Quanto à polícia, plausível que investigações fracassem e que a vítima seja desacreditada por seu abalo psicológico. Mas não precisava exagerar no número de profissionais incompetentes, o que se estende para uma espécie de analista e assistente social. Mas cabe aos policiais o show de bananice, tanto dos investigadores, como dos soldados. Chega a ser ridículo a espera de dois deles por reforço para abordar o carro de Jill estacionado em uma loja quando a garota começa a se tornar problema para as autoridades. Pior ainda é a fuga.

Além disso, na tentativa de manter na mente do público a pergunta: “ué, estaria essa menina mesmo louca?”, o roteiro investe em um problema de alcoolismo da irmã com o único intuito de haver a possibilidade de ela ter tido uma recaída. Isso levantaria suspeitas sobre a veracidade de seu possível rapto.

Mas ainda pior é toda a lógica que permeia a história. As situações que movem a garota à frente são estapafúrdias. Mas sua competência, claro, poderia lhe render uma vaga na fraca polícia local. Deveriam abrir vagas urgentemente, por sinal. 12 Horas, infelizmente, é totalmente incapaz de surpreender e de sair dos contratempos e tipos comuns. O final e sua lição são absurdos... Assim como o começo e o meio.  

Dhalia não é o grande culpado. O produto inicial já era fraco. A partir disso, até que investe em uma direção comum e pouco arriscada. Fez o possível dentro do excesso de limitações, mas se contentar com isso parece muito decepcionante para quem surgiu chamando a atenção pela qualidade.

Comentários (4)

Angelão | terça-feira, 17 de Abril de 2012 - 13:07

Se o filme é tão péssimo assim isto não significa o fim da carreira do diretor... Nunca vi os filmes de Hitch da época em que Selznick os produzia mas dizem que, como excessão de Rebecca, não chegavam nem perto do que ele viria a fazer depois...

Liliane Coelho | quarta-feira, 18 de Abril de 2012 - 12:47

"Para nosso desespero, entretanto, a garota escapou, dando origem ao filme."

😏😏😏😏

Pena que às vezes um diretor de talento tenha que se submeter ao puro comercialismo, aquele que acha que os espectadores são idiotas e que vão pagar por qualquer coisa.

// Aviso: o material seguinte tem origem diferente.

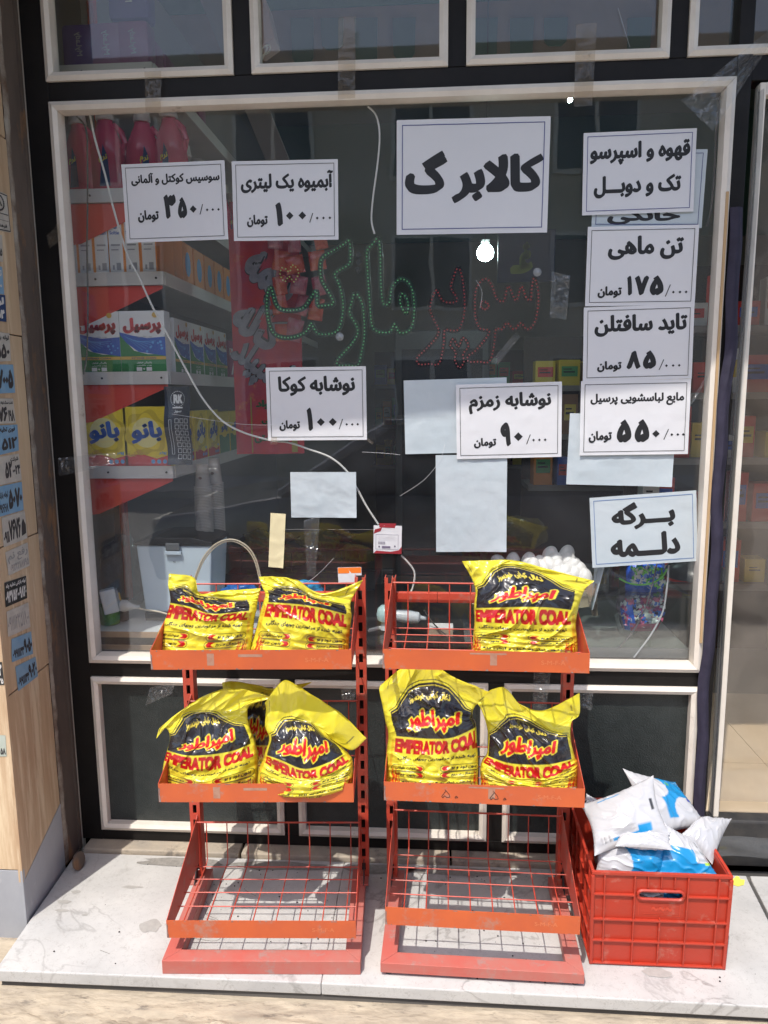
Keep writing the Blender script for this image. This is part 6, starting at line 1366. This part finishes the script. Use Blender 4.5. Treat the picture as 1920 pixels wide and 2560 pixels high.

André Costa | quinta-feira, 19 de Abril de 2012 - 17:53

Amanda Seyfried estrelando filmes medíocres como de praxe... 😕

Vinícius Aranha | sexta-feira, 01 de Junho de 2012 - 23:40

O cinema não vive só de roteiro. 12 Horas é muito bom, o trabalho de Heitor Dhalia dentro das convenções hollywoodianas é ótimo. Explora muito bem os sentimentos interiores e exteriores da protagonista.